É (risos), ela era meio generala assim, eu notei um pouco aquela coisa dura, né. É outro tipo de temperamento, ás vezes é engraçado, mas é um país fascinante por esse lado todo, mas é outro tipo de temperamento. Você fica achando que a astronauta vai dizer, ah fiquei emocionada quando vi a Terra, mas ela “Eu estava cumprindo uma missão lá no espaço”, aquela coisa bem patriota, era da linha-dura, deputada lá, eu me lembro que eu perguntei assim: “Qual era a coisa mais importante: o Neil Armstrong, astronauta americano, primeiro homem que pisou na Lua ou o russo Gagarin primeiro homem que foi ao espaço?” E ela nem titubeou: “claro que era o Gagarin, que quebrou uma barreira”. Difícil comparar, né. Mas foram dois casos que me chamaram a atenção sobre essa temperamento. Um foi o dela, que disse só estar cumprindo uma missão, mas no fundo deve ter achado e achou, ela falou “bonito até a vista lá de cima”, e o outro foi o filho do agente secreto que tinha participado da operação para matar Trotsky. Ele (Anatoli Sudoplatovi) descobriu que o pai tinha participado daquilo e ele era bem militar, e eu perguntei para ele, mais de uma vez, “e quando você descobriu que seu pai tinha participado, você não ficou chocado?” E ele mais ou menos com essas palavras, “mas como você é ingênuo, qual é o problema? Aquilo foi um assassinato político, mas tinha que ser feito para a revolução”. Então ficou aquela explicação bem engajada e na cabeça dele o pai cumpriu uma missão também e não tem essa história de ‘ahh matou o Trotsky’. Então foram esses dois casos que me chamaram a atenção, a astronauta e o filho do agente secreto.

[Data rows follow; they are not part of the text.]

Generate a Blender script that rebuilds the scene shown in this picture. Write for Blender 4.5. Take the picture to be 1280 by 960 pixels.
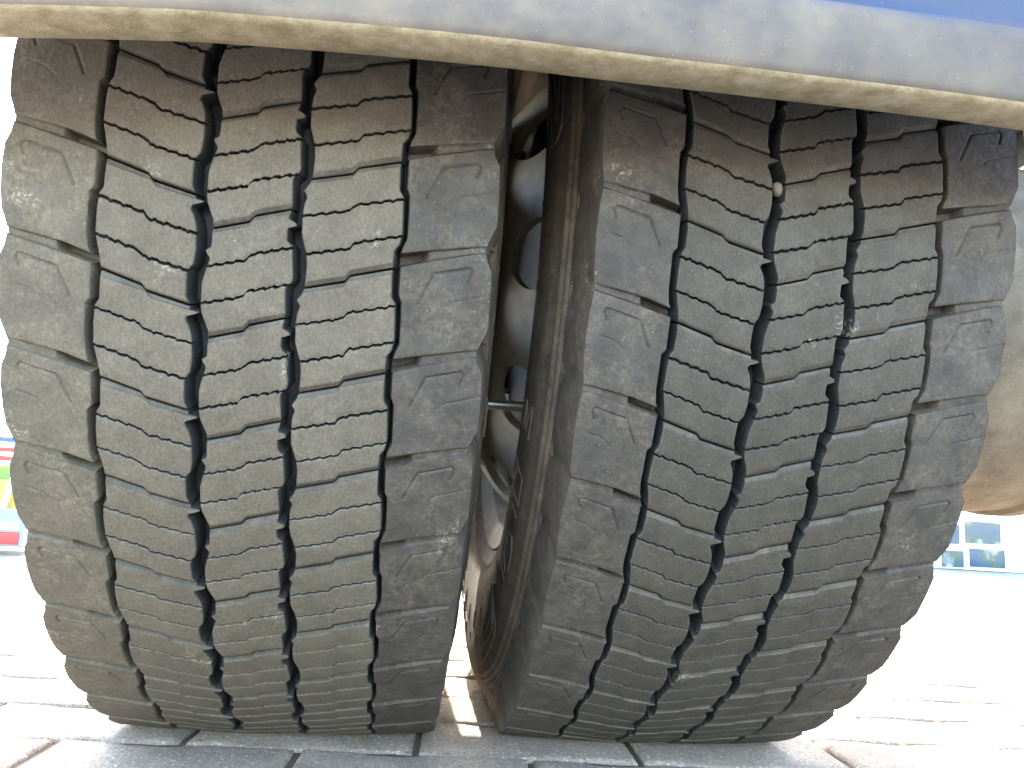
import bpy, bmesh, math, random
from mathutils import Matrix, Vector, noise
from math import pi, sin, cos, radians, sqrt
random.seed(7)
S = bpy.context.scene
for o in list(bpy.data.objects): bpy.data.objects.remove(o)
COL = S.collection

# ------------------------------------------------------------------ camera
H = 0.4665                                  # hub height above the ground (tyre radius 0.5, loaded)
cam = bpy.data.cameras.new('camera'); co = bpy.data.objects.new('camera', cam); COL.objects.link(co)
A = ((0.98968, 0.11827, -0.08086), (-0.12896, 0.98126, -0.14318), (0.06241, 0.15213, 0.98639))   # columns: right, forward, up
right = Vector([r[0] for r in A]); fwd = Vector([r[1] for r in A]); up = Vector([r[2] for r in A])
m = Matrix((right, up, -fwd)).transposed().to_4x4()
m.translation = Vector((0.10089, -0.92307, -0.25002 + H))
co.matrix_world = m
cam.sensor_width = 36; cam.lens = 960 / 1280 * 36
cam.clip_start = 0.02; cam.clip_end = 500
S.camera = co
S.render.resolution_x = 1024; S.render.resolution_y = 768

# ------------------------------------------------------------------ world and sun
SUN_EL, SUN_AZ = radians(36), radians(-1.5)   # azimuth measured from +Y towards +X
w = bpy.data.worlds.new('World'); S.world = w; w.use_nodes = True
nt = w.node_tree; bg = nt.nodes['Background']
sky = nt.nodes.new('ShaderNodeTexSky'); sky.sky_type = 'NISHITA'; sky.sun_disc = False
sky.sun_elevation = SUN_EL; sky.sun_rotation = SUN_AZ; sky.air_density = 1.0; sky.dust_density = 1.8; sky.ozone_density = 0.4
nt.links.new(sky.outputs[0], bg.inputs[0]); bg.inputs[1].default_value = 0.15
sl = bpy.data.lights.new('sun', 'SUN'); so = bpy.data.objects.new('sun', sl); COL.objects.link(so)
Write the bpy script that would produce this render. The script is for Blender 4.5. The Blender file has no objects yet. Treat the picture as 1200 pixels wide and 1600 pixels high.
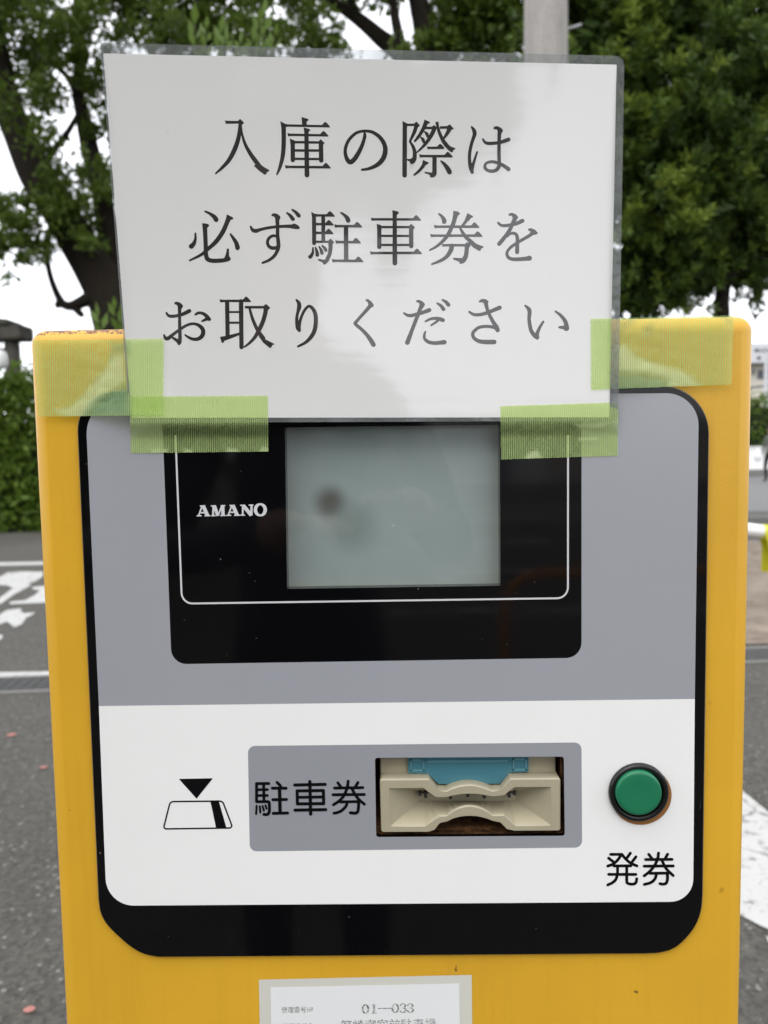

O que te levou a fazer documentário?

Na verdade eu queria fazer cinema e no fundo, no fundo, o documentário hoje é uma maneira. E eu tento fazer um pouco de cinema com minhas reportagens na televisão. Eu sou uma figura meio E.T. na televisão, diferente assim, também não sou um repórter que tem paletó para aparecer, então sempre tentei captar de uma maneira diferenciada, fazer um trabalho de câmera, enquadramento diferenciado, como eu fazia cinema lá atrás, com super 8, amador. Depois quando entrei em televisão era uma maneira de eu fazer mini-documentários com as matérias. Então agora quando a Globo News abriu espaço para fazer documentários, fui  o primeiro a fazer com o documentário do Joel, para mim é uma maneira de estender aquilo que eu já fazia e hoje eu acho que a televisão pode ser a grande tela de documentários, porque ainda que seja na TV fechada,  o público da Globo News é mil vezes maior do que o público que veria se o filme fosse lançado no cinema. Então é até legal que passe no cinema, nada se compara a ver um filme na sala escura, mas estou satisfeito de passar o documentário na televisão, no computador, na internet, vai no YouTube também, já realiza e tira essa preocupação de ser lançado, quantas pessoas vão ver, eu era capaz de ir para a portaria contar quantos espectadores iria ter (risos). E o documentário, vamos ser razoáveis também, passaria em apenas algumas salas de cinema, então assim para mim está ótimo, se eu conseguir manter assim, e hoje existe espaço para isso na televisão em alguns canais. Estou satisfeito por estar realizando plenamente a vocação de fazer cinema.

Qual é a principal ferramenta do jornalismo?

A curiosidade. No fundo tudo que a gente faz no jornalismo é o resultado da curiosidade, tem alguma coisa meio infantil que a gente não pode perder. Como aquela carta do Gilberto Freire, que eu achei nos papéis do Joel na casa dele, que o Gilberto diz que chegou aos 80 anos vendo o mundo com os olhos arregalados de uma criança, então a gente pode transpor isso para o jornalismo. E sempre digo isso, parece frase de efeito e meio secundarista, mas é o que eu digo, jornalismo é você olhar o mundo como se tivesse vendo pela primeira vez. Não existe nada mais bonito do que o olhar espantado de uma criança, não existe. Você olhar assim, por exemplo, ela vendo espantada os fogos de artifício. Então é a gente não perder isso, esse espanto, não deixar se contaminar pelo tédio. Eu me desanimo também ás vezes, como todo mundo, mas no exercício da profissão acho que não pode ser um cara entendiado, um derrubador de matérias, não pode. O grande drama, a grande briga, é você manter esse olhar de criança o tempo todo.